You may have heard recently that clergy in Ohio from The American Baptist Churches/USA; the Christian Church (Disciples of Christ); the Episcopal Church in the USA; the Evangelical Lutheran Church in America; Judaism; the United Church of Christ; the United Methodist Church; Presbyterian Church, USA; and the Unitarian Universalist Association filed a compliant alleging that in violation of federal law two Ohio churches are supporting Republican candidates for state office.
All non-profits – including churches – are prohibited from engaging in partisan political campaigns (though both non-profits and churches can engage in issue advocacy).
The clergy who signed the letter undertook the action on their own behalf and not that of their congregations.
“The complaint to the IRS alleges that the Rev. Rod Parsley of World Harvest Church in Columbus and the Rev. Russell Johnson of Fairfield Christian Church in Lancaster improperly used their churches and affiliated entities for partisan politics,” reports the Associated Press.
One of those “affiliated entities” is the Ohio Restoration Project.
Bill Moyer recently wrote about this group:
In recent weeks a movement called the Ohio Restoration Project has been launched to identify and train thousands of "Patriot Pastors" to get out the conservative religious vote next year. According to press reports, the leader of the movement - the senior pastor of a large church in suburban Columbus - casts the 2006 elections as an apocalyptic clash between "the forces of righteousness and the hordes of hell." The fear and loathing in his message is palpable: He denounces public schools that won't teach creationism, require teachers to read the Bible in class, or allow children to pray.

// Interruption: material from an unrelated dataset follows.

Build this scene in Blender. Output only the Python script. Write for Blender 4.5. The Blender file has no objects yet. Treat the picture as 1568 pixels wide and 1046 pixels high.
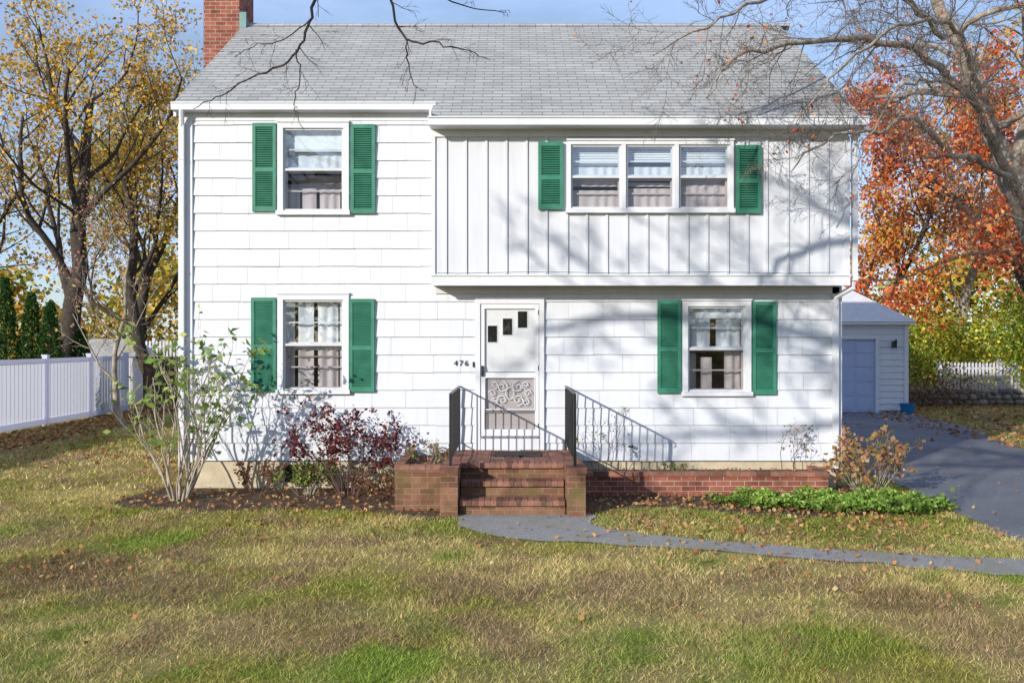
import bpy, math, bmesh
import numpy as np
from mathutils import Vector

scene = bpy.context.scene
rng = np.random.default_rng(11)

# ------------------------------------------------------------------ materials
MATS = {}
def new_mat(name):
    m = bpy.data.materials.new(name); m.use_nodes = True
    nt = m.node_tree; nt.nodes.clear()
    out = nt.nodes.new('ShaderNodeOutputMaterial')
    b = nt.nodes.new('ShaderNodeBsdfPrincipled')
    nt.links.new(b.outputs[0], out.inputs[0])
    MATS[name] = m
    return m, nt, b, out

def N(nt, t, **kw):
    n = nt.nodes.new(t)
    for k, v in kw.items():
        setattr(n, k, v)
    return n

def noise(nt, scale, detail=4, rough=.6, coord='Object', vec=None):
    n = N(nt, 'ShaderNodeTexNoise'); n.inputs['Scale'].default_value = scale
    n.inputs['Detail'].default_value = detail; n.inputs['Roughness'].default_value = rough
    if vec is None:
        tc = N(nt, 'ShaderNodeTexCoord'); vec = tc.outputs[coord]
    nt.links.new(vec, n.inputs['Vector'])
    return n

def ramp(nt, fac, stops):
    r = N(nt, 'ShaderNodeValToRGB')
    e = r.color_ramp.elements
    while len(e) < len(stops): e.new(.5)
    for i, (p, c) in enumerate(stops):
        e[i].position = p; e[i].color = (*c, 1) if len(c) == 3 else c
    nt.links.new(fac, r.inputs[0])
    return r

def mix(nt, a, b, fac, mode='MIX'):
    m = N(nt, 'ShaderNodeMixRGB', blend_type=mode)
    for s, v in ((0, fac), (1, a), (2, b)):
        if isinstance(v, (float, int)): m.inputs[s].default_value = v
        elif isinstance(v, tuple): m.inputs[s].default_value = (*v, 1)
        else: nt.links.new(v, m.inputs[s])
    return m.outputs[0]

def simple(name, c1, c2=None, scale=3., rough=.6, bump=None, spec=.3, metal=0., usecol=False, detail=3):
    m, nt, b, out = new_mat(name)
    if c2 is None: c2 = tuple(x*.88 for x in c1)
    nz = noise(nt, scale, detail)
    r = ramp(nt, nz.outputs[0], [(.3, c1), (.7, c2)])
    col = r.outputs[0]
    if usecol:
        a = N(nt, 'ShaderNodeAttribute', attribute_name='Col')
        col = mix(nt, col, a.outputs['Color'], 1.0, 'MULTIPLY')
    nt.links.new(col, b.inputs['Base Color'])
    b.inputs['Roughness'].default_value = rough
    b.inputs['Specular IOR Level'].default_value = spec
    b.inputs['Metallic'].default_value = metal
    if bump:
        bn = noise(nt, bump[0], 3); bp = N(nt, 'ShaderNodeBump')
        bp.inputs['Strength'].default_value = bump[1]; bp.inputs['Distance'].default_value = .02
        nt.links.new(bn.outputs[0], bp.inputs['Height']); nt.links.new(bp.outputs[0], b.inputs['Normal'])
    return m, nt, b, out

def paint(name, base, dirt, rough=.5):
    m, nt, b, out = new_mat(name)
    n1 = noise(nt, .9, 4)
    tc = N(nt, 'ShaderNodeTexCoord'); mp = N(nt, 'ShaderNodeMapping'); mp.inputs['Scale'].default_value = (9, 9, .7)
    nt.links.new(tc.outputs['Object'], mp.inputs[0])
    n3 = noise(nt, 1.0, 3, vec=mp.outputs[0])
    f = ramp(nt, n1.outputs[0], [(.42, (0, 0, 0)), (.75, (1, 1, 1))])
    c = mix(nt, base, dirt, f.outputs[0])
    f3 = ramp(nt, n3.outputs[0], [(.5, (1, 1, 1)), (.8, (.92, .92, .91))])
    c = mix(nt, c, f3.outputs[0], 1.0, 'MULTIPLY')
    a = N(nt, 'ShaderNodeAttribute', attribute_name='Col')
    c = mix(nt, c, a.outputs['Color'], 1.0, 'MULTIPLY')
    nt.links.new(c, b.inputs['Base Color'])
    b.inputs['Roughness'].default_value = rough; b.inputs['Specular IOR Level'].default_value = .3
    return m, nt, b, out
paint('siding', (.67, .685, .73), (.62, .635, .675))
paint('batten_board', (.64, .65, .69), (.59, .60, .63))
paint('trim', (.68, .69, .725), (.62, .63, .65))
paint('window_frame', (.60, .605, .62), (.52, .52, .52), .4)
paint('door_white', (.72, .73, .75), (.68, .69, .71), .35)
def add_trans(t4, colr, fac):
    m, nt, b, out = t4
    t = N(nt, 'ShaderNodeBsdfTranslucent'); t.inputs[0].default_value = (*colr, 1)
    mx = N(nt, 'ShaderNodeMixShader'); mx.inputs[0].default_value = fac
    nt.links.new(b.outputs[0], mx.inputs[1]); nt.links.new(t.outputs[0], mx.inputs[2]); nt.links.new(mx.outputs[0], out.inputs[0])
add_trans(simple('vinyl', (.84, .84, .90), (.8, .8, .86), 1.2, .35), (.85, .85, .97), .42)
simple('shutter', (.032, .17, .105), (.055, .235, .155), 5, .45)
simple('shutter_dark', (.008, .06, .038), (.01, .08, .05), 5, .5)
simple('foundation', (.60, .51, .36), (.45, .38, .26), 4, .9, (25, .5))
simple('soil', (.15, .095, .06), (.065, .045, .03), 9, 1, (30, 1))
simple('black_iron', (.012, .012, .013), (.02, .02, .02), 8, .4, spec=.5)
simple('dark_void', (.01, .01, .012), None, 3, .3)
simple('room', (.16, .14, .12), (.24, .2, .17), 1, .9)
add_trans(simple('curtain', (.86, .87, .90), (.80, .81, .84), 2, .9), (.8, .8, .82), .2)
simple('blind', (.84, .85, .87), (.8, .81, .82), 2, .6)
simple('steel', (.45, .46, .47), None, 5, .35, metal=.7)
simple('patina', (.10, .27, .25), (.2, .3, .27), 9, .6)
simple('mat_rubber', (.03, .03, .032), (.05, .05, .05), 30, .9)
simple('concrete_cap', (.4, .38, .35), (.3, .29, .26), 6, .9)
simple('brick_unit', (.31, .14, .10), (.17, .085, .06), 9, .88, (60, .5), usecol=True)
simple('mortar', (.26, .24, .21), (.18, .165, .14), 20, .95)
simple('wood_fence', (.13, .085, .055), (.08, .05, .035), 3, .9)
simple('stone', (.3, .28, .26), (.18, .17, .16), 4, .95, (12, .7), usecol=True)
simple('blue_plastic', (.02, .17, .4), None, 3, .4)
simple('garage_door', (.42, .48, .66), (.38, .44, .62), 2, .5)
simple('garage_roof', (.66, .66, .68), (.56, .56, .58), 6, .9)
simple('bark_dark', (.08, .062, .05), (.035, .027, .02), 9, .95, (18, .8))
simple('bark_grey', (.42, .35, .28), (.18, .145, .11), 7, .95, (14, 1.))
simple('bark_mid', (.20, .165, .135), (.115, .09, .072), 7, .95)
simple('bark_twig', (.085, .065, .055), (.045, .035, .03), 9, .9)
simple('stem_pale', (.48, .41, .32), (.30, .25, .19), 12, .9)
simple('stem_red', (.15, .08, .06), (.09, .05, .04), 12, .9)

def brickmat(name, w, h, c1, c2, mort, msize=.006, moss=False, bump=.7):
    m, nt, b, out = new_mat(name)
    tc = N(nt, 'ShaderNodeTexCoord'); vec = tc.outputs['UV']
    bt = N(nt, 'ShaderNodeTexBrick'); nt.links.new(vec, bt.inputs['Vector'])
    bt.inputs['Scale'].default_value = 1; bt.inputs['Brick Width'].default_value = w
    bt.inputs['Row Height'].default_value = h; bt.inputs['Mortar Size'].default_value = msize
    bt.inputs['Mortar Smooth'].default_value = .2
    bt.inputs['Color1'].default_value = (*c1, 1); bt.inputs['Color2'].default_value = (*c2, 1)
    bt.inputs['Mortar'].default_value = (*mort, 1); bt.inputs['Bias'].default_value = -.1
    nz = noise(nt, 5, 4); f = ramp(nt, nz.outputs[0], [(.3, (.6, .58, .56)), (.7, (1.15, 1.12, 1.1))])
    if name == 'shingle': f = ramp(nt, noise(nt, 1.1, 5).outputs[0], [(.3, (.84, .85, .83)), (.7, (1.08, 1.07, 1.04))])
    c = mix(nt, bt.outputs[0], f.outputs[0], 1., 'MULTIPLY')
    if moss:
        n2 = noise(nt, 2.3, 4); f2 = ramp(nt, n2.outputs[0], [(.48, (0, 0, 0)), (.68, (.75, .75, .75))])
        c = mix(nt, c, (.13, .115, .04), f2.outputs[0])
    nt.links.new(c, b.inputs['Base Color']); b.inputs['Roughness'].default_value = .9
    b.inputs['Specular IOR Level'].default_value = .15
    bp = N(nt, 'ShaderNodeBump', invert=True); bp.inputs['Strength'].default_value = bump; bp.inputs['Distance'].default_value = .008
    nt.links.new(bt.outputs['Fac'], bp.inputs['Height']); nt.links.new(bp.outputs[0], b.inputs['Normal'])
brickmat('brick', .205, .075, (.36, .125, .08), (.21, .065, .045), (.40, .35, .30))
brickmat('brick_moss', .205, .075, (.27, .13, .08), (.16, .07, .045), (.25, .22, .16), moss=True)
brickmat('shingle', .30, .135, (.45, .445, .445), (.365, .36, .36), (.19, .19, .19), .007, bump=.3)

def glassmat(name, refl, tint=(1, 1, 1), gain=.7):
    m, nt, b, out = new_mat(name); nt.nodes.remove(b)
    t = N(nt, 'ShaderNodeBsdfTransparent'); t.inputs[0].default_value = (*tint, 1)
    g = N(nt, 'ShaderNodeBsdfGlossy'); g.inputs['Roughness'].default_value = .015
    g.inputs[0].default_value = (.95, .97, 1, 1)
    nz = noise(nt, 1.4, 1); bp = N(nt, 'ShaderNodeBump'); bp.inputs['Strength'].default_value = .12; bp.inputs['Distance'].default_value = .02
    nt.links.new(nz.outputs[0], bp.inputs['Height']); nt.links.new(bp.outputs[0], g.inputs['Normal'])
    lw = N(nt, 'ShaderNodeLayerWeight'); lw.inputs[0].default_value = .5
    pw = N(nt, 'ShaderNodeMath', operation='POWER'); pw.inputs[1].default_value = 4; nt.links.new(lw.outputs['Facing'], pw.inputs[0])
    ml = N(nt, 'ShaderNodeMath', operation='MULTIPLY_ADD'); ml.inputs[1].default_value = gain; ml.inputs[2].default_value = refl
    nt.links.new(pw.outputs[0], ml.inputs[0])
    mx = N(nt, 'ShaderNodeMixShader'); nt.links.new(ml.outputs[0], mx.inputs[0])
    nt.links.new(t.outputs[0], mx.inputs[1]); nt.links.new(g.outputs[0], mx.inputs[2]); nt.links.new(mx.outputs[0], out.inputs[0])
glassmat('glass', .18, (.90, .95, .98))
glassmat('glass_screen', .05, (.74, .70, .69))
glassmat('glass_door', .05, (.97, .97, .97))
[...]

He rails against the "secular jihadists" who have "hijacked" America and prevent school kids from learning that Hitler was "an avid evolutionist." He links abortion to children who murder their parents. He blasts the "pagan left" for trying to redefine marriage. He declares that "homosexual rights" will bring "a flood of demonic oppression." On his church website you read that "Reclaiming the teaching of our Christian heritage among America's youth is paramount to a sense of national destiny that God has invested into this nation."

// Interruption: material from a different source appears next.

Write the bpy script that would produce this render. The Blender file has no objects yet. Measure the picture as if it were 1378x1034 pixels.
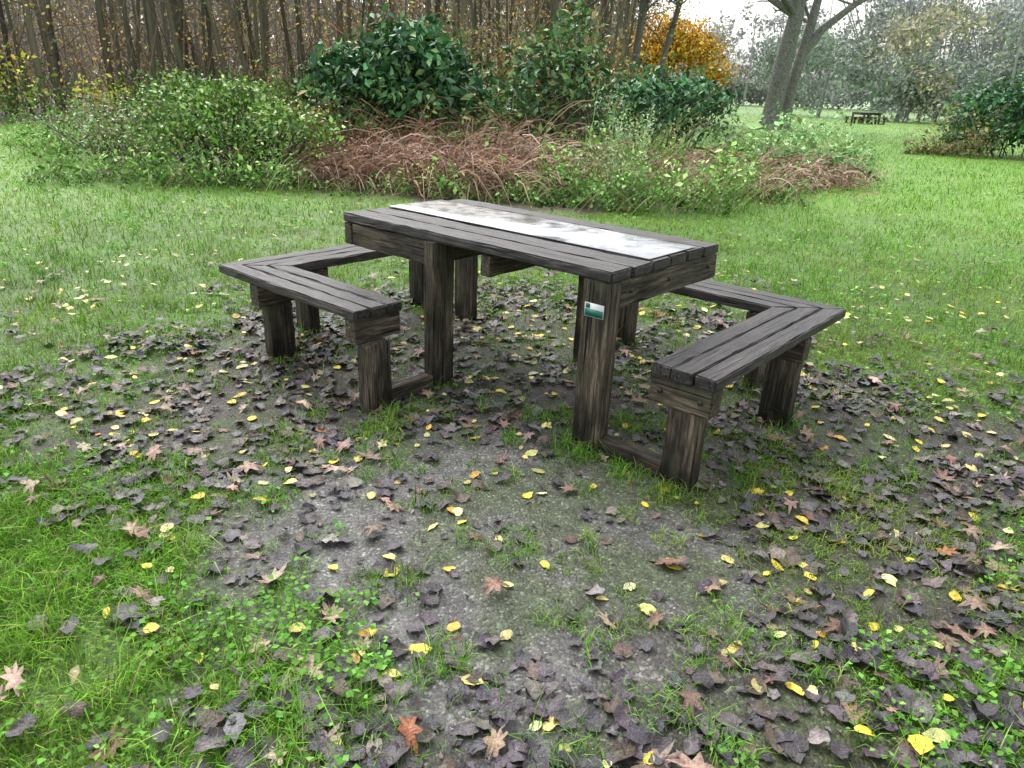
import bpy, math, numpy as np
from mathutils import Matrix, Vector, Euler
rng=np.random.default_rng(7)
sc=bpy.context.scene
col=sc.collection

# ------------------------------------------------------------------ helpers
def vnoise(x,y,seed=0):
    xi=np.floor(x);yi=np.floor(y);fx=x-xi;fy=y-yi
    fx=fx*fx*(3-2*fx);fy=fy*fy*(3-2*fy)
    def h(a,b):
        v=np.sin(a*127.1+b*311.7+seed*74.7)*43758.5453
        return v-np.floor(v)
    return (h(xi,yi)*(1-fx)+h(xi+1,yi)*fx)*(1-fy)+(h(xi,yi+1)*(1-fx)+h(xi+1,yi+1)*fx)*fy
def fbm(x,y,seed=0,o=4):
    s=0;a=.5;t=0
    for i in range(o):
        s=s+a*vnoise(x*2**i,y*2**i,seed+i*3);t+=a;a*=.5
    return s/t
def sstep(a,b,x):
    t=np.clip((x-a)/(b-a),0,1);return t*t*(3-2*t)
def sdpoly(x,y,poly):
    poly=np.array(poly);d=np.full(x.shape,1e9);ins=np.zeros(x.shape,bool)
    n=len(poly)
    for i in range(n):
        ax,ay=poly[i];bx,by=poly[(i+1)%n]
        ex,ey=bx-ax,by-ay
        t=np.clip(((x-ax)*ex+(y-ay)*ey)/(ex*ex+ey*ey),0,1)
        d=np.minimum(d,np.hypot(x-ax-t*ex,y-ay-t*ey))
        c=((ay>y)!=(by>y))&(x<(bx-ax)*(y-ay)/((by-ay) if by!=ay else 1e-9)+ax)
        ins^=c
    return np.where(ins,-d,d)

def mk_mesh(name,V,T,C=None,mat=None,parent=None,smooth=False,link=True):
    V=np.asarray(V,np.float32).reshape(-1,3);T=np.asarray(T,np.int32).reshape(-1,3)
    me=bpy.data.meshes.new(name)
    me.vertices.add(len(V));me.vertices.foreach_set('co',V.ravel())
    me.loops.add(len(T)*3);me.loops.foreach_set('vertex_index',T.ravel())
    me.polygons.add(len(T));me.polygons.foreach_set('loop_start',np.arange(0,len(T)*3,3,dtype=np.int32))
    me.polygons.foreach_set('loop_total',np.full(len(T),3,np.int32))
    if smooth: me.polygons.foreach_set('use_smooth',np.ones(len(T),bool))
    if C is not None:
        C=np.asarray(C,np.float32)
        a=me.color_attributes.new('Col','FLOAT_COLOR','POINT')
        a.data.foreach_set('color',np.concatenate([C,np.ones((len(C),1),np.float32)],1).ravel())
    me.update(calc_edges=True)
    ob=bpy.data.objects.new(name,me)
    if mat: me.materials.append(mat)
    col.objects.link(ob)
    if parent: ob.parent=parent
    return ob
class Acc:
    def __init__(s): s.V=[];s.T=[];s.C=[];s.n=0
    def add(s,V,T,C):
        V=np.asarray(V).reshape(-1,3);s.V.append(V);s.T.append(np.asarray(T).reshape(-1,3)+s.n)
        C=np.asarray(C)
        if C.ndim==1: C=np.tile(C,(len(V),1))
        s.C.append(C);s.n+=len(V)
    def obj(s,name,mat,**k):
        return mk_mesh(name,np.concatenate(s.V),np.concatenate(s.T),np.concatenate(s.C),mat,**k)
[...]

One of the prominent allies of the Ohio Restoration Project is a popular televangelist in Columbus who heads a $40 million-a-year ministry that is accessible worldwide via 1,400 TV stations and cable affiliates. Although he describes himself as neither Republican nor Democrat but a "Christocrat" - a gladiator for God marching against "the very hordes of hell in our society" - he nonetheless has been spotted with so many Republican politicians in Washington and elsewhere that he has been publicly described as a"spiritual advisor" to the party. The journalist Marley Greiner has been following his ministry for the organization, FreePress. She writes that because he considers the separation of church and state to be "a lie perpetrated on Americans - especially believers in Jesus Christ" - he identifies himself as a "wall builder" and "wall buster." As a wall builder he will "restore Godly presence in government and culture; as a wall buster he will tear down the church-state wall." He sees the Christian church as a sleeping giant that has the ability and the anointing from God to transform America. The giant is stirring. At a rally in July he proclaimed to a packed house: "Let the Revolution begin!" And the congregation roared back: "Let the Revolution begin!"

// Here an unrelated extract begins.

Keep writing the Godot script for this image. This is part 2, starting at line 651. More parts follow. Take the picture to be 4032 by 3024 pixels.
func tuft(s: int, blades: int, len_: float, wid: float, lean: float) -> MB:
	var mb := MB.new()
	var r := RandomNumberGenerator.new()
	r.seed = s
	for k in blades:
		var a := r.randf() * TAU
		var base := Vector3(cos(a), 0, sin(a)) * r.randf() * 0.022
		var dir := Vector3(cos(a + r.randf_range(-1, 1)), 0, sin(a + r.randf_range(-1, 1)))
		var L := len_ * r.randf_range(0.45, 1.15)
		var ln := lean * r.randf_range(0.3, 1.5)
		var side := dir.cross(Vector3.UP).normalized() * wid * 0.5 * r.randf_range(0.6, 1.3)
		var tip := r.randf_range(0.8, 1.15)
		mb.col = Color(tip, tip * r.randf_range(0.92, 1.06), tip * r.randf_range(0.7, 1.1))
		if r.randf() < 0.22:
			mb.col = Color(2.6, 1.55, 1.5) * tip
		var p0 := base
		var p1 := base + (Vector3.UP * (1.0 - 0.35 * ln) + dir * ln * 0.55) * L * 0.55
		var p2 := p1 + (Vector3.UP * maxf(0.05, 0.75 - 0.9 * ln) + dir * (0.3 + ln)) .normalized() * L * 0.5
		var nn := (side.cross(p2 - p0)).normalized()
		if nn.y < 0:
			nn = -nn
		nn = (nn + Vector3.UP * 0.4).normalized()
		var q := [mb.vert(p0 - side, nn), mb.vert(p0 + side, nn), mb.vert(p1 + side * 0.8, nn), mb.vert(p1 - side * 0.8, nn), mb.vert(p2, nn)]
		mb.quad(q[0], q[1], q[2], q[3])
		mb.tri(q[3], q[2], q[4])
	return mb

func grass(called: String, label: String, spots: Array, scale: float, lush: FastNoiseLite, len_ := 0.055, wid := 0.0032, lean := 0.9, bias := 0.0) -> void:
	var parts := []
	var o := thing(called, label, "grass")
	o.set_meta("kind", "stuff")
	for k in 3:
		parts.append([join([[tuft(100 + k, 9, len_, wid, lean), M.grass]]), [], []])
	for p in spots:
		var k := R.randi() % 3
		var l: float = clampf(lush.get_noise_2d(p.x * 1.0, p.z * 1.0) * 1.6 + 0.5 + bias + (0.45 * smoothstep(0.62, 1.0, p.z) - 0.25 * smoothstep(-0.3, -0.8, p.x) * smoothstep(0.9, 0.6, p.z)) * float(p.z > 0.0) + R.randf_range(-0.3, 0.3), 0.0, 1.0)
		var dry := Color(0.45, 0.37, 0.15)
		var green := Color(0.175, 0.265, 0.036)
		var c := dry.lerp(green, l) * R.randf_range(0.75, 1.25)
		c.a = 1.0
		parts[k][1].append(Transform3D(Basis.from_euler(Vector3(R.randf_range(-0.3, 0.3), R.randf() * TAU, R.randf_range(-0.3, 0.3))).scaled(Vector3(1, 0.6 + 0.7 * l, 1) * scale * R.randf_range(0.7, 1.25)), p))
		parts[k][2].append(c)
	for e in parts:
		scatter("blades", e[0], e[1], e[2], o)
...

(The Revolution's first goal, by the way, is to elect as governor next year the current Republican secretary of state who oversaw the election process in 2004 year when a surge in Christian voters narrowly carried George Bush to victory. As General Boykin suggested of President Bush's anointment, this fellow has acknowledged that "God wanted him as secretary of state during 2004" because it was such a critical election. Now he is criss-crossing Ohio meeting with Patriot Pastors and their congregations proclaiming that "America is at its best when God is at its center.")
Groups like the Ohio Restoration Project are dangerous for many reasons:
1. They confuse the Gospel teachings with the Republican Platform.
2. They create a sense that to be a good pastor you must be a patriotic one (and they define patriotic as being in complete compliance with their own narrow views). The only loyalty a pastor should be concerned with is their loyalty to God. A minister cannot serve both church and state.
3. They seem to have no respect for the US Constitution or the other laws our land.
Those other brave religious leaders in Ohio who are working to put a stop to these crimes should be applauded for their efforts. Americans cannot afford to stand silent as the Religious Right works to replace our democracy with a theocracy where only their views are valued. Democracy and respect for pluralism are ideals worth standing up for.
But the leaders of the Ohio Restoration Project believe they speak for God. Johnson described the clergy that wrote the complaint "as part of an 'unholy alliance' and 'secular jihad' against expressions of faith," according to the Cleveland Plain Dealer.
The truth is that his group represents the extremists of the Religious Right but it does not in any way represent God. What they preach is a perversion of what Jesus preached. That is a message we all need to preach whenever groups like this spring up.